> _DESCRIPTION OF THE TASK_
Quote the listing below in its entirety.

..............................

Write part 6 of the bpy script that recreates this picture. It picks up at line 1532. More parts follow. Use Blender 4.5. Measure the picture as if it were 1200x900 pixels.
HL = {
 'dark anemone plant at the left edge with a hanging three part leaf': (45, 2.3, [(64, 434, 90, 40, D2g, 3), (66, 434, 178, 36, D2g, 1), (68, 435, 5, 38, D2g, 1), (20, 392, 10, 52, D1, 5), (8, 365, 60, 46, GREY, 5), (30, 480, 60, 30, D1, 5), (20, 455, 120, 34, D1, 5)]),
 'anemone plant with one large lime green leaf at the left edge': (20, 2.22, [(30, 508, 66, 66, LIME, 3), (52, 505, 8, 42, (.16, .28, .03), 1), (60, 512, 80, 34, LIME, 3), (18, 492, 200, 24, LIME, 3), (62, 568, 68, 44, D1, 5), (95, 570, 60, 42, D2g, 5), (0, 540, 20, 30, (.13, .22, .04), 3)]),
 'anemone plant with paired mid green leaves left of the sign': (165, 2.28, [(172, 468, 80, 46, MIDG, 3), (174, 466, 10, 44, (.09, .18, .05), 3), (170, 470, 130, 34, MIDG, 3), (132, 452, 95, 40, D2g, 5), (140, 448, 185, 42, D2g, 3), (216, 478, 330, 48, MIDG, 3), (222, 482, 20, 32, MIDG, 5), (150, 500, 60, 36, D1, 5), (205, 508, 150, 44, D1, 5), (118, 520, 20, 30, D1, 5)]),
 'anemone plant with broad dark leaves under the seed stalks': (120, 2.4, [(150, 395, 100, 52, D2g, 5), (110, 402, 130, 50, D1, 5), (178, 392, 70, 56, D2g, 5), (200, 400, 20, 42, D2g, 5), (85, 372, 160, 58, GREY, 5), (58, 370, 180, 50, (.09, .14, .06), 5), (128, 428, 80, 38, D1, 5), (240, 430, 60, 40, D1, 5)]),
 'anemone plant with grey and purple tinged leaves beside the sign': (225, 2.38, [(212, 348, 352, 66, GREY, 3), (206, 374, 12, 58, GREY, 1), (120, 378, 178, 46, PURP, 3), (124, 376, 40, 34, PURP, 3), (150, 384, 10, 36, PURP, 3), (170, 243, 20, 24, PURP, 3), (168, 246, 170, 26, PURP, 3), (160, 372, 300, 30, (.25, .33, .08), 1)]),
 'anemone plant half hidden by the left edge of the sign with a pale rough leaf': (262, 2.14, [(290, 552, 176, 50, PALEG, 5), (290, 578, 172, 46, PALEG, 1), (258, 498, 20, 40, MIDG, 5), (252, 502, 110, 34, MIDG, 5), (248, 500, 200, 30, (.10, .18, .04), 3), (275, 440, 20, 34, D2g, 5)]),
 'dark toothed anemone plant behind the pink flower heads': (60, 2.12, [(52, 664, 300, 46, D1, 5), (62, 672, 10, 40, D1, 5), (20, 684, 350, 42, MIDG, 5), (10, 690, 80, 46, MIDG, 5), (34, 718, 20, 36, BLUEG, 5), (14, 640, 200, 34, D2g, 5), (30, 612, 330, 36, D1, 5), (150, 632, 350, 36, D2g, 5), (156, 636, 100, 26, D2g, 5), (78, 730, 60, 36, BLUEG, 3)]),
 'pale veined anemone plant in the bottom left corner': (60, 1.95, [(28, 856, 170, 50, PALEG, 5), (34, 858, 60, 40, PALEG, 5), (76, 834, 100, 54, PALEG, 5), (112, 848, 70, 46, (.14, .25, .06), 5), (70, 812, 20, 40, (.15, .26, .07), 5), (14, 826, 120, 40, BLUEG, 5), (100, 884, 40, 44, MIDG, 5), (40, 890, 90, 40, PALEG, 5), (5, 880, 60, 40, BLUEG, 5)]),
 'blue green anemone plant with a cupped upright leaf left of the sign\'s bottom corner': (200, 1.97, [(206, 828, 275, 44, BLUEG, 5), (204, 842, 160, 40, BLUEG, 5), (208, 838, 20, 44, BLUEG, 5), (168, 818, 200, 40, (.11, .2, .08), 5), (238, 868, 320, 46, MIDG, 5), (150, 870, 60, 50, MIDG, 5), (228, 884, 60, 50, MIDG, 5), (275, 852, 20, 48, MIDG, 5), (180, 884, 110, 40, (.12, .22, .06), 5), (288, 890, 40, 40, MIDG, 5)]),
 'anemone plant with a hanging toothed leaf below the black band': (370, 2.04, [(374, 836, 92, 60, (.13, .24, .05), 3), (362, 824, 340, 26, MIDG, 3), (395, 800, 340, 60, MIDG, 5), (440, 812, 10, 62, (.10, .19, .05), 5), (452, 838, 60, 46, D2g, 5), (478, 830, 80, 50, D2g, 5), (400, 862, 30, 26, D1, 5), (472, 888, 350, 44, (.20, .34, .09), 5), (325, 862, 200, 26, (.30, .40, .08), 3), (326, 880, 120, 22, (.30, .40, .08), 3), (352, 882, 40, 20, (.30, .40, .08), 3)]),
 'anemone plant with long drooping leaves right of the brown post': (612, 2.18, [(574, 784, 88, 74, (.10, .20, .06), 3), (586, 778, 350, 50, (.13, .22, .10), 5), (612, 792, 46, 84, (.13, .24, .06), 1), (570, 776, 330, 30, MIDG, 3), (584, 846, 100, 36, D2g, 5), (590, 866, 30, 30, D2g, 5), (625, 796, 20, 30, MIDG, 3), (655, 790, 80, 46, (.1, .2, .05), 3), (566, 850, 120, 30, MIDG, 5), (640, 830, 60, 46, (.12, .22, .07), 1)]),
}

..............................

> _RESULT OF THE TASK_
Write part 6 of the bpy script that recreates this picture. It picks up at line 1532. More parts follow. Use Blender 4.5. Measure the picture as if it were 1200x900 pixels.
HL = {
 'dark anemone plant at the left edge with a hanging three part leaf': (45, 2.3, [(64, 434, 90, 40, D2g, 3), (66, 434, 178, 36, D2g, 1), (68, 435, 5, 38, D2g, 1), (20, 392, 10, 52, D1, 5), (8, 365, 60, 46, GREY, 5), (30, 480, 60, 30, D1, 5), (20, 455, 120, 34, D1, 5)]),
 'anemone plant with one large lime green leaf at the left edge': (20, 2.22, [(30, 508, 66, 66, LIME, 3), (52, 505, 8, 42, (.16, .28, .03), 1), (60, 512, 80, 34, LIME, 3), (18, 492, 200, 24, LIME, 3), (62, 568, 68, 44, D1, 5), (95, 570, 60, 42, D2g, 5), (0, 540, 20, 30, (.13, .22, .04), 3)]),
 'anemone plant with paired mid green leaves left of the sign': (165, 2.28, [(172, 468, 80, 46, MIDG, 3), (174, 466, 10, 44, (.09, .18, .05), 3), (170, 470, 130, 34, MIDG, 3), (132, 452, 95, 40, D2g, 5), (140, 448, 185, 42, D2g, 3), (216, 478, 330, 48, MIDG, 3), (222, 482, 20, 32, MIDG, 5), (150, 500, 60, 36, D1, 5), (205, 508, 150, 44, D1, 5), (118, 520, 20, 30, D1, 5)]),
 'anemone plant with broad dark leaves under the seed stalks': (120, 2.4, [(150, 395, 100, 52, D2g, 5), (110, 402, 130, 50, D1, 5), (178, 392, 70, 56, D2g, 5), (200, 400, 20, 42, D2g, 5), (85, 372, 160, 58, GREY, 5), (58, 370, 180, 50, (.09, .14, .06), 5), (128, 428, 80, 38, D1, 5), (240, 430, 60, 40, D1, 5)]),
 'anemone plant with grey and purple tinged leaves beside the sign': (225, 2.38, [(212, 348, 352, 66, GREY, 3), (206, 374, 12, 58, GREY, 1), (120, 378, 178, 46, PURP, 3), (124, 376, 40, 34, PURP, 3), (150, 384, 10, 36, PURP, 3), (170, 243, 20, 24, PURP, 3), (168, 246, 170, 26, PURP, 3), (160, 372, 300, 30, (.25, .33, .08), 1)]),
 'anemone plant half hidden by the left edge of the sign with a pale rough leaf': (262, 2.14, [(290, 552, 176, 50, PALEG, 5), (290, 578, 172, 46, PALEG, 1), (258, 498, 20, 40, MIDG, 5), (252, 502, 110, 34, MIDG, 5), (248, 500, 200, 30, (.10, .18, .04), 3), (275, 440, 20, 34, D2g, 5)]),
 'dark toothed anemone plant behind the pink flower heads': (60, 2.12, [(52, 664, 300, 46, D1, 5), (62, 672, 10, 40, D1, 5), (20, 684, 350, 42, MIDG, 5), (10, 690, 80, 46, MIDG, 5), (34, 718, 20, 36, BLUEG, 5), (14, 640, 200, 34, D2g, 5), (30, 612, 330, 36, D1, 5), (150, 632, 350, 36, D2g, 5), (156, 636, 100, 26, D2g, 5), (78, 730, 60, 36, BLUEG, 3)]),
 'pale veined anemone plant in the bottom left corner': (60, 1.95, [(28, 856, 170, 50, PALEG, 5), (34, 858, 60, 40, PALEG, 5), (76, 834, 100, 54, PALEG, 5), (112, 848, 70, 46, (.14, .25, .06), 5), (70, 812, 20, 40, (.15, .26, .07), 5), (14, 826, 120, 40, BLUEG, 5), (100, 884, 40, 44, MIDG, 5), (40, 890, 90, 40, PALEG, 5), (5, 880, 60, 40, BLUEG, 5)]),
 'blue green anemone plant with a cupped upright leaf left of the sign\'s bottom corner': (200, 1.97, [(206, 828, 275, 44, BLUEG, 5), (204, 842, 160, 40, BLUEG, 5), (208, 838, 20, 44, BLUEG, 5), (168, 818, 200, 40, (.11, .2, .08), 5), (238, 868, 320, 46, MIDG, 5), (150, 870, 60, 50, MIDG, 5), (228, 884, 60, 50, MIDG, 5), (275, 852, 20, 48, MIDG, 5), (180, 884, 110, 40, (.12, .22, .06), 5), (288, 890, 40, 40, MIDG, 5)]),
 'anemone plant with a hanging toothed leaf below the black band': (370, 2.04, [(374, 836, 92, 60, (.13, .24, .05), 3), (362, 824, 340, 26, MIDG, 3), (395, 800, 340, 60, MIDG, 5), (440, 812, 10, 62, (.10, .19, .05), 5), (452, 838, 60, 46, D2g, 5), (478, 830, 80, 50, D2g, 5), (400, 862, 30, 26, D1, 5), (472, 888, 350, 44, (.20, .34, .09), 5), (325, 862, 200, 26, (.30, .40, .08), 3), (326, 880, 120, 22, (.30, .40, .08), 3), (352, 882, 40, 20, (.30, .40, .08), 3)]),
 'anemone plant with long drooping leaves right of the brown post': (612, 2.18, [(574, 784, 88, 74, (.10, .20, .06), 3), (586, 778, 350, 50, (.13, .22, .10), 5), (612, 792, 46, 84, (.13, .24, .06), 1), (570, 776, 330, 30, MIDG, 3), (584, 846, 100, 36, D2g, 5), (590, 866, 30, 30, D2g, 5), (625, 796, 20, 30, MIDG, 3), (655, 790, 80, 46, (.1, .2, .05), 3), (566, 850, 120, 30, MIDG, 5), (640, 830, 60, 46, (.12, .22, .07), 1)]),
}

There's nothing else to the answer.